In 2015, two years after the death of Amar Bose — the research scientist, longtime Massachusetts Institute of Technology (MIT) professor, and founder of the eponymous acoustics company — the Fifth Asian Awards in the U.K. presented a posthumous award in Bose’s honor. The announcer told the audience that many of them likely “own[ed] [Bose’s] technology” but didn’t know “the man was Indian.” His daughter, Maya Bose, who received the award on Bose’s behalf, later explained to reporters that this was, in part, “a reflection of the fact that he was a very private person and did not like to talk about his personal life.”

Born in Philadelphia in 1929 to an Indian father and an American mother, Amar Bose discovered his talent for electric tinkering early on.
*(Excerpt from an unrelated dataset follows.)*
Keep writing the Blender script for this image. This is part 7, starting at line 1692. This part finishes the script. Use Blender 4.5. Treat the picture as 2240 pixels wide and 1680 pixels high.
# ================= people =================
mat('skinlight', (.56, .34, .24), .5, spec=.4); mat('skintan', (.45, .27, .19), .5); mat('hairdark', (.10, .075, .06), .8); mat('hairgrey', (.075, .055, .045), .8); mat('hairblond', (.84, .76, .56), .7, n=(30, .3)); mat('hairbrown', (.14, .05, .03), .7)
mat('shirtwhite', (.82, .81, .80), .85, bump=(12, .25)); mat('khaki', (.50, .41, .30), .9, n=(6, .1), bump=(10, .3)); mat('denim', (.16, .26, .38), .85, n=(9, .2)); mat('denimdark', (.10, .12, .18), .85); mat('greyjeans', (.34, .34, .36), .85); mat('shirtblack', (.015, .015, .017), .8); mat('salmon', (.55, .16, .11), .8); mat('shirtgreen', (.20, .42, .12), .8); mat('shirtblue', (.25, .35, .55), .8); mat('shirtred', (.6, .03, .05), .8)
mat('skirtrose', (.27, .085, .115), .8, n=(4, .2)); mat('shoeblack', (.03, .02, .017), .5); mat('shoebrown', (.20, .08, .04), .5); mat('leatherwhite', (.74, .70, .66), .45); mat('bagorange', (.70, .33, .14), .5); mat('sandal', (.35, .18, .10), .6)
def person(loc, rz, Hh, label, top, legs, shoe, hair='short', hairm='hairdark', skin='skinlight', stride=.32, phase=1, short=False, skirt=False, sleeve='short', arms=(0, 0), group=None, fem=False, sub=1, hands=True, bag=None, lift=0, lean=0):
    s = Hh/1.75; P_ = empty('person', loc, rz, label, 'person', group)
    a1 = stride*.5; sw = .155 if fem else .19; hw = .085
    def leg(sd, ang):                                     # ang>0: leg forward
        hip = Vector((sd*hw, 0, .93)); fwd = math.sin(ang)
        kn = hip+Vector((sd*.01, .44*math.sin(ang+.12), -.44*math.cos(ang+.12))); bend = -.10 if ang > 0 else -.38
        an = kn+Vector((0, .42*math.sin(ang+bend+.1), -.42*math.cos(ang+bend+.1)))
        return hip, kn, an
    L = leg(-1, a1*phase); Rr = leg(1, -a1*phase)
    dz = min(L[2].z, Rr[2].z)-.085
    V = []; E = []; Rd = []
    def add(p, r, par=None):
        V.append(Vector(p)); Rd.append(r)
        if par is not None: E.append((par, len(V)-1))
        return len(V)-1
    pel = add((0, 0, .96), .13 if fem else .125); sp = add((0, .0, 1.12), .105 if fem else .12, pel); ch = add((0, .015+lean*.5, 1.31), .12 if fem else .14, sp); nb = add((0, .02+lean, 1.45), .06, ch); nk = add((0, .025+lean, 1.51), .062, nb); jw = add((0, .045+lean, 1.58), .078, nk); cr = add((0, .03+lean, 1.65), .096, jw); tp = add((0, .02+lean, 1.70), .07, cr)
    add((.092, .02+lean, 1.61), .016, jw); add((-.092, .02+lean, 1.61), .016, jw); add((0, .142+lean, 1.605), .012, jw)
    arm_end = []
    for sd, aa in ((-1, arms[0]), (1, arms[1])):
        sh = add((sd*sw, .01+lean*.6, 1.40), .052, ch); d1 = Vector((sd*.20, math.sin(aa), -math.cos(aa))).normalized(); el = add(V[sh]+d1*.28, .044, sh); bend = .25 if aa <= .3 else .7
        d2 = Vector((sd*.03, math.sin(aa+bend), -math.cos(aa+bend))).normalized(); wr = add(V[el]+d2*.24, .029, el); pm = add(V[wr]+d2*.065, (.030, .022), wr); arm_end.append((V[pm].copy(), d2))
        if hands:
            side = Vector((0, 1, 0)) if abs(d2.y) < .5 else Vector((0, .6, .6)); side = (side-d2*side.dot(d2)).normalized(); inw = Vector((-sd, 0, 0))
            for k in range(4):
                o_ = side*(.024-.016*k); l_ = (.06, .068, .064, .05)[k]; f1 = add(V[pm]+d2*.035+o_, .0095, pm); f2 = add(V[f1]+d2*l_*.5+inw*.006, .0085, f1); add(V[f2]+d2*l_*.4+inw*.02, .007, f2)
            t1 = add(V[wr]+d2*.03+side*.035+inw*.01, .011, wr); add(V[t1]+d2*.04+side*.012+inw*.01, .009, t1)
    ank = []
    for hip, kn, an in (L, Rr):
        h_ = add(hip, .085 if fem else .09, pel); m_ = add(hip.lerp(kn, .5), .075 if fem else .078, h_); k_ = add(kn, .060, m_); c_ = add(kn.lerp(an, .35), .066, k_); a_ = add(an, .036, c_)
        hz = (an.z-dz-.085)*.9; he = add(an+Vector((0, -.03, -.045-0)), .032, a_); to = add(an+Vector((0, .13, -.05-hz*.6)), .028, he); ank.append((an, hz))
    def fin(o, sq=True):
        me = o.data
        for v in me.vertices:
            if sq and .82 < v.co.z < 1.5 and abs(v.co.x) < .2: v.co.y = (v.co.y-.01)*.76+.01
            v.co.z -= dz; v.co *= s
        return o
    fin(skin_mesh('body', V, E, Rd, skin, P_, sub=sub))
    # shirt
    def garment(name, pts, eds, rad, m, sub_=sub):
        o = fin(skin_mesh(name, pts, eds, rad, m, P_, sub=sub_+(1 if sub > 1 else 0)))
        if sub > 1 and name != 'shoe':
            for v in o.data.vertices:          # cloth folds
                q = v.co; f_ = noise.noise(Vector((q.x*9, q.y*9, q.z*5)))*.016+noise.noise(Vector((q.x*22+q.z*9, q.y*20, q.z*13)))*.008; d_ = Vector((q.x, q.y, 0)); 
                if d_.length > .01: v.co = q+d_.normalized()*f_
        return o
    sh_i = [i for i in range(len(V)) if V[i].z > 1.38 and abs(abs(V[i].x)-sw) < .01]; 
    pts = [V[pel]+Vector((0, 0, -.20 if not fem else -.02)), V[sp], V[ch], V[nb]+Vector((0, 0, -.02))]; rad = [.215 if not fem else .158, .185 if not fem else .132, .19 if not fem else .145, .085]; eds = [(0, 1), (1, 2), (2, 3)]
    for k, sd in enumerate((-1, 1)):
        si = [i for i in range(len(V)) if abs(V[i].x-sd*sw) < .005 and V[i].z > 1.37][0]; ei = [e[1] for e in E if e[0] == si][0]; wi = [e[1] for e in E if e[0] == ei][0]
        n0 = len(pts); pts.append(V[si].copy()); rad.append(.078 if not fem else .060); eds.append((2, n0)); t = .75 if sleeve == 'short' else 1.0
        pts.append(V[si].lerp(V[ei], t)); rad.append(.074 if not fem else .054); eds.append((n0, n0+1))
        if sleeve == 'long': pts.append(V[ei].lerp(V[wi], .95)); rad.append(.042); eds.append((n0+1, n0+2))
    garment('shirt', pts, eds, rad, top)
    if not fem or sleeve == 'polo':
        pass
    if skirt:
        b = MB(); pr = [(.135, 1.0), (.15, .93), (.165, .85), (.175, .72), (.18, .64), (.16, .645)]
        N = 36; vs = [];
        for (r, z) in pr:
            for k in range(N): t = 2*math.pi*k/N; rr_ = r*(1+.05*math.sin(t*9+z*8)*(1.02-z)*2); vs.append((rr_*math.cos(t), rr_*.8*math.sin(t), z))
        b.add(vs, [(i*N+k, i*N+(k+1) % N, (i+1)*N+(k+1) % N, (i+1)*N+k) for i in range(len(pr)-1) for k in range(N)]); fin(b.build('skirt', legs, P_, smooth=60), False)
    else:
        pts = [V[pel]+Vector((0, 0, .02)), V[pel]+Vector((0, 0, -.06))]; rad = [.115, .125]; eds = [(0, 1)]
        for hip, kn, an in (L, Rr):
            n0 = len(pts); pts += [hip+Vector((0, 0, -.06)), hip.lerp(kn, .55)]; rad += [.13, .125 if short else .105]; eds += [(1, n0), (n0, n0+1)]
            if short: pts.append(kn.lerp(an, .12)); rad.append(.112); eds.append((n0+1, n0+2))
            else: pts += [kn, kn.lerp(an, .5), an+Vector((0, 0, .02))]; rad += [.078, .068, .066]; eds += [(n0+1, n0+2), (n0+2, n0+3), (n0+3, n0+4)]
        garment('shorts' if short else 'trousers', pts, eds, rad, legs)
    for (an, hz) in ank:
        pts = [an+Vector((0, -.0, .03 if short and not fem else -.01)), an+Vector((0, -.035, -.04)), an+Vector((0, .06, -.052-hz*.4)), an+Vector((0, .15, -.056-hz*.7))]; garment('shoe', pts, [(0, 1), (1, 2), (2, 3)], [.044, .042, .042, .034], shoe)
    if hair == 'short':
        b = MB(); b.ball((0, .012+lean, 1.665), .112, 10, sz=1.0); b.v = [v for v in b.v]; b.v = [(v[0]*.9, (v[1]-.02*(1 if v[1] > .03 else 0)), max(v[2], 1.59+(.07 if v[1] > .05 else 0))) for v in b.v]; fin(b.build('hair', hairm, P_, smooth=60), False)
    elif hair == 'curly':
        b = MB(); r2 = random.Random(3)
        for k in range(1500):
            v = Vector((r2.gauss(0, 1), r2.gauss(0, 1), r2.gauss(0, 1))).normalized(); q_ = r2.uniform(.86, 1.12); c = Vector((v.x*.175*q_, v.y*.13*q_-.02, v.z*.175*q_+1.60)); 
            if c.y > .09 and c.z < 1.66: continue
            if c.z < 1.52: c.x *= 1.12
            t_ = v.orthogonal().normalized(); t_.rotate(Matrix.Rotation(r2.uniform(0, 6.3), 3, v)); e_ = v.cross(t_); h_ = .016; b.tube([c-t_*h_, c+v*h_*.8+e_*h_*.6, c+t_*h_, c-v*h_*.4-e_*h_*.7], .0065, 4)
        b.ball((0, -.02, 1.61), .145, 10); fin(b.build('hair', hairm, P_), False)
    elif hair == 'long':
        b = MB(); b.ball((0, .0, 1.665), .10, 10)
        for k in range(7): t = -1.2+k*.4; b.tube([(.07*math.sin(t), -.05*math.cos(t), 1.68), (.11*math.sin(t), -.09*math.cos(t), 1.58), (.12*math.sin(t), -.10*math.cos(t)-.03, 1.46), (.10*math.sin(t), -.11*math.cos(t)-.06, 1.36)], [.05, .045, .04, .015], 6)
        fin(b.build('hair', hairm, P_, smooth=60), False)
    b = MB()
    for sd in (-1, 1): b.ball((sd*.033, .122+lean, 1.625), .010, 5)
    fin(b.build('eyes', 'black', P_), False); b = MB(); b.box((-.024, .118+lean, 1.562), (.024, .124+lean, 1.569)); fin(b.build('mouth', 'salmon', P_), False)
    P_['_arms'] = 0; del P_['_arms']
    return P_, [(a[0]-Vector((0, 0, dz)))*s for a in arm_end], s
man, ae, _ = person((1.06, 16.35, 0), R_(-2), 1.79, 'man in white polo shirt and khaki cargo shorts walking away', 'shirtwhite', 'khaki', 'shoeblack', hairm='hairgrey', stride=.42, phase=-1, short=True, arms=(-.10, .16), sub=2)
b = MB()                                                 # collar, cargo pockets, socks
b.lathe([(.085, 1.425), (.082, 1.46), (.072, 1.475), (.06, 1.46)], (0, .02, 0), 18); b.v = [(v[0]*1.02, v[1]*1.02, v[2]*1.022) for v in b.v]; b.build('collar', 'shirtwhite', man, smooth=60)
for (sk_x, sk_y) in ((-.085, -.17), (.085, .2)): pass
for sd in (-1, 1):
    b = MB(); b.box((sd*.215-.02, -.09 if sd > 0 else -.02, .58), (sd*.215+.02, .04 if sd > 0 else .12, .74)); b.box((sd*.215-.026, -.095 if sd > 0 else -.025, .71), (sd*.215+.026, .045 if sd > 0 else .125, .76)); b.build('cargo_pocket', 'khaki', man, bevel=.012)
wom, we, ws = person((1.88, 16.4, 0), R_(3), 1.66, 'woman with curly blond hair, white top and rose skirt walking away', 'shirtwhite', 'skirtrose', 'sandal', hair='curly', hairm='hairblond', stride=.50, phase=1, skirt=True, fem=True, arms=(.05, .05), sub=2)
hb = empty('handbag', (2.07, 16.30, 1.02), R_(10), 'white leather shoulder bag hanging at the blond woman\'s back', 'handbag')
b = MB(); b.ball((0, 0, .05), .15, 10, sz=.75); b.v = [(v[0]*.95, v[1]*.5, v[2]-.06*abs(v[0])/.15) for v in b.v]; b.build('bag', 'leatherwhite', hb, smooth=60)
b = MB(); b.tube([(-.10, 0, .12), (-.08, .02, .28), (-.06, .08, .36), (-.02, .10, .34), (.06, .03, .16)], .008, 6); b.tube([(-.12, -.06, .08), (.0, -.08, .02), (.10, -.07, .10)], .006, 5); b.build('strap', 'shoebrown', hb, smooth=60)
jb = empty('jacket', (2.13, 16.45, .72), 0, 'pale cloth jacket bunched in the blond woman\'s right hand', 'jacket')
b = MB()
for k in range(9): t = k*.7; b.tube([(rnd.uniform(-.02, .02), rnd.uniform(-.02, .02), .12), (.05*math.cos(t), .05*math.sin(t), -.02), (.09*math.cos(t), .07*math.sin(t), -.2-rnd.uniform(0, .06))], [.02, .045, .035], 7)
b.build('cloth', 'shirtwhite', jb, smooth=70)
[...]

As a child, he repaired scrapped toy trains to play with since his family couldn’t afford new ones. Later, he set up a radio repair business that grew into one of the largest in Philadelphia. A violin player in his youth, Bose would stumble onto acoustics research as a doctoral student at MIT, which drew together his passion for research and classical music.

Bose would go on to have a foundational role in the audio business through his company, which, with his “addiction” to innovation, he turned into an “engineers’ paradise.” He made it his life’s mission to get recorded music to sound lifelike. Bose would reinvent his company, as well as the audio market, time and again, producing box speakers, car stereos, noise-canceling headphones, Bluetooth speakers, and more. “I never went into business to make money,” Bose once famously said. “I went into business so that I could do interesting things that hadn’t been done before.”